La Commissione europea nelle previsioni di primavera ha tagliato le attese di crescita del Pil italiano allo 0,7% nel 2025 e allo 0,9% nel 2026. Nelle previsioni di autunno stimava una crescita dell'1% per quest'anno e dell'1,2% per il prossimo. Bruxelles prevede che il deficit italiano continui a scendere dal 3,4% del Pil nel 2024 al 3,3% nel 2025 e al 2,9% nel 2026. Il rapporto del debito sul Pil è invece destinato ad aumentare secondo Bruxelles, trainato dall'impatto ritardato dai bonus casa accumulati nel disavanzo fino al 2023, per salire dal 135,3% del 2024 al 136,7% nel 2025 e al 138,2% nel 2026.
"L’economia dell’Ue sta dando prova di resilienza in mezzo alle forti tensioni commerciali e all’aumento dell’incertezza globale. Sostenuta da un mercato del lavoro solido e da salari in aumento, la crescita dovrebbe continuare nel 2025, anche se a un ritmo moderato", ha spiegato Valdis Dombrovskis, commissario per l’Economia. E poi: "L’inflazione sta diminuendo più rapidamente di quanto previsto in precedenza ed è sulla buona strada per raggiungere l’obiettivo del 2% nel 2025. Ma non possiamo essere compiacenti. I rischi per le prospettive rimangono inclinati verso il basso, quindi l’Ue deve intraprendere un’azione decisiva per rilanciare la nostra competitività".
Ad una crescita anemica si aggiunge per l’Italia anche una traiettoria ascendente del rapporto debito/Pil, in aperta violazione di impegni e regole europee. Un problema, per un Paese già sotto osservazione per l’andamento dei conti. Una situazione che si è deteriorata anche per effetto del Superbonus voluto dall’allora governo Conte bis. Perché, rileva ancora l’esecutivo comunitario, nel 2024 il debito è aumentato "principalmente a causa di un aggiustamento stock-flow che ha incrementato il debito, correlato all’impatto ritardato sull’indebitamento di cassa dei crediti d’imposta per le ristrutturazioni edilizie" .

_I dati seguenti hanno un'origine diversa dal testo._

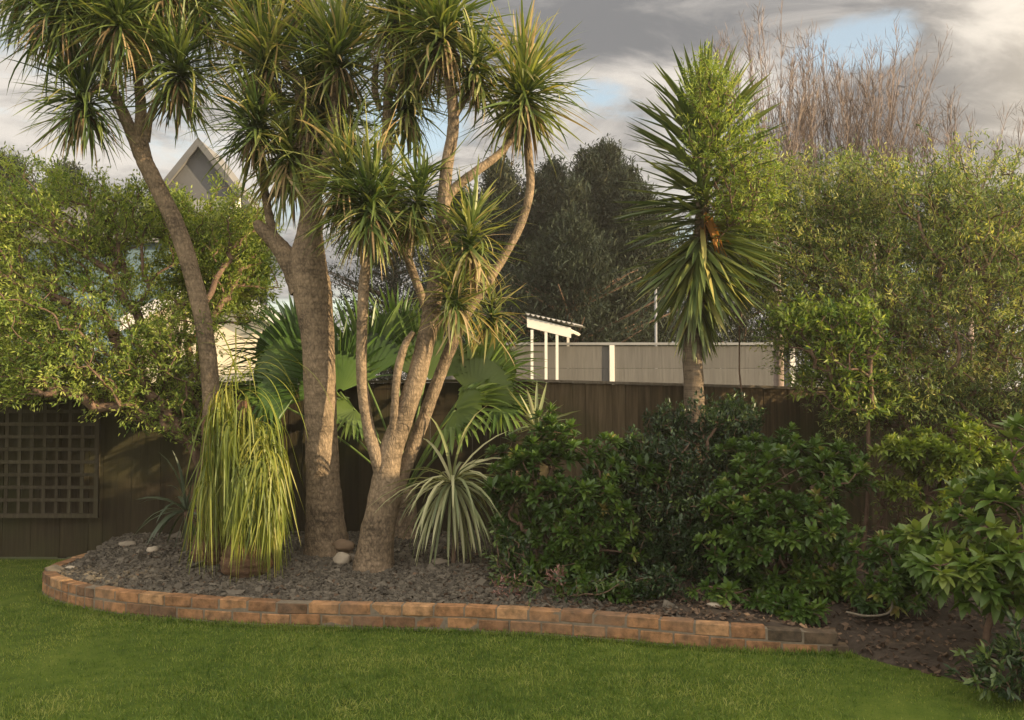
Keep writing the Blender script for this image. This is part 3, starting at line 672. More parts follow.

Per l’Italia c’è certamente un problema in atto, perché, rileva l’esecutivo comunitario, "tra i maggiori Stati membri dell’Ue nel 2024 si sono registrati ulteriori cali della produttività del lavoro in Germania e Italia". Questo spiega le difficoltà italiane, che però rischiano di pagare la politica aggressiva del presidente degli Stati Uniti, Donald Trump. L’Italia figura nella lista dei Paesi "fortemente esposti" alle misure commerciali minacciate e decretate dalla Casa Bianca. Per cui, mentre si prevede un’accelerazione della domanda interna nel 2025, i dazi commerciali statunitensi influenzeranno le esportazioni di beni.
La Commissione europea ha rivisto significativamente al ribasso anche le prospettive di crescita del Pil per l'Eurozona allo 0,9% nel 2025 e all'1,4% nel 2026 (da +1,3% e +1,6% nelle previsioni d'autunno). Nell'Ue vanno all'1,1% nel 2025 e 1,5% nel 2026 (+1,3% e +1,6% nelle precedenti stime). "Ciò è dovuto in gran parte all'indebolimento delle prospettive commerciali globali e alla maggiore incertezza sulle politiche commerciali", spiega nelle previsioni di primavera. Le stime assumono dazi Usa al 10% sui beni Ue, salvo su acciaio, alluminio e automobili (al 25%). «I rischi per le prospettive sono orientati al ribasso".
Ma non finisce qui. L'arrivo di Trump più che una minaccia può essere un'opportunità "che spinga l'Europa ad essere più unita e a rendersi indipendente su temi come la difesa, la finanza, l'energia". Si tratti sui dazi ma la reazione dell'Ue "dovrebbe avere un impatto forte qualora i negoziati si rivelassero infruttuosi: ciò significa che deve aver individuato i settori, le regioni, gli importi e le percentuali pertinenti per poter determinare le misure di ritorsione disponibili", ha ribadito anche la presidente della Bce Christine Lagarde, in una intervista alla Tribune Dimanche.